The EDO will argue the regulator should not have granted the approval before the criteria for consultation were met and, alternatively, that seismic testing cannot commence before Woodside has consulted Cooper.

“Nopsema approved this blasting on July 31, but said more consultation needed to be done, because what Woodside has done so far didn’t meet Nopsema’s requirements,” EDO special counsel Clare Lakewood said.

“Last week, less than a fortnight later, Woodside said they were ready to start seismic blasting.” Lakewood alleged that they could not have done “meaningful, respectful and thorough consultation” in that short time.

A spokesperson for Woodside said it would “vigorously defend its ability to deliver on planned and approved activities”.

The company’s environment plan sets out consultation the company conducted with organisations that Cooper was a member of, including Save Our Songlines and the Murujuga Aboriginal Corporation.

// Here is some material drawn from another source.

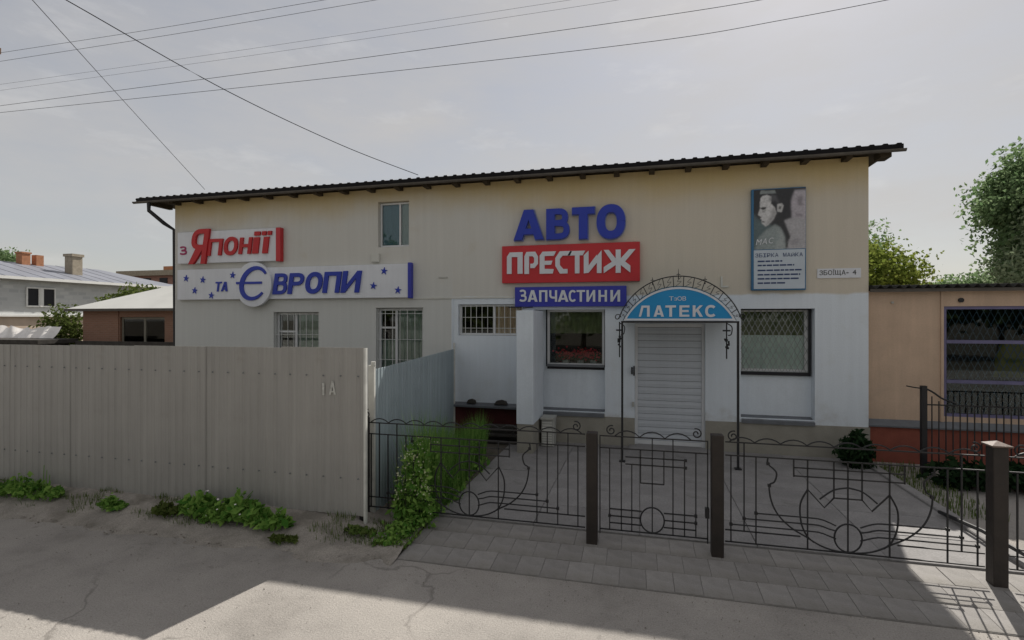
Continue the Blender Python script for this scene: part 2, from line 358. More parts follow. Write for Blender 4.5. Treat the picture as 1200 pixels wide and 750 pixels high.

The spokesperson said Nopsema’s acceptance of the plan was important in the context of last year’s judgment in the Tiwi case “which resulted in a significant review and amendment to the way the Australian offshore energy industry is required to consult the community on environment plans”.

Woodside has dedicated significant time and effort to ensure its approach to consultation has met case law requirements,” the spokesperson said.

Earlier this week, Greenpeace released images of dredging for a pipeline for the project in the Dampier archipelago, off the Pilbara coast, which the environment group alleged was occurring near turtle breeding habitat.

Greenpeace Australia Pacific senior campaigner Sophie McNeill alleged the area affected by planned seismic blasting was habitat for endangered pygmy blue whales and close to a whale migration super highway.

“Seismic blasting is one of the loudest sounds in the ocean. Imagine huge sonic cannon firing underwater every five seconds, all day long,” she said.

“Seismic blasting can deafen whales, who depend on their hearing to communicate and find food. A deaf whale is a dead whale.”

Woodside’s spokesperson said a range of measures were in place to avoid or minimise the potential for dredging activities to affect marina fauna, including the “use of marine fauna observers and turtle deflection devices”.

They said environmental management controls for the project included locating the pipeline “within or adjacent to pre-disturbed areas to avoid sensitive marine habitats”, a monitoring and management program to prevent coral loss and monitoring and management measures for fauna such as turtles and whales.

They said the seismic testing area was 400km offshore and 9,000 metres deep and outside whale migratory routes.

A spokesperson for Nopsema said the regulator did not comment on legal proceedings.

They said Australia’s petroleum regulations permitted Nopsema to approve an environmental plan subject to limitations or conditions in circumstances “where Nopsema is not reasonably satisfied that an environment plan meets the acceptance criteria”.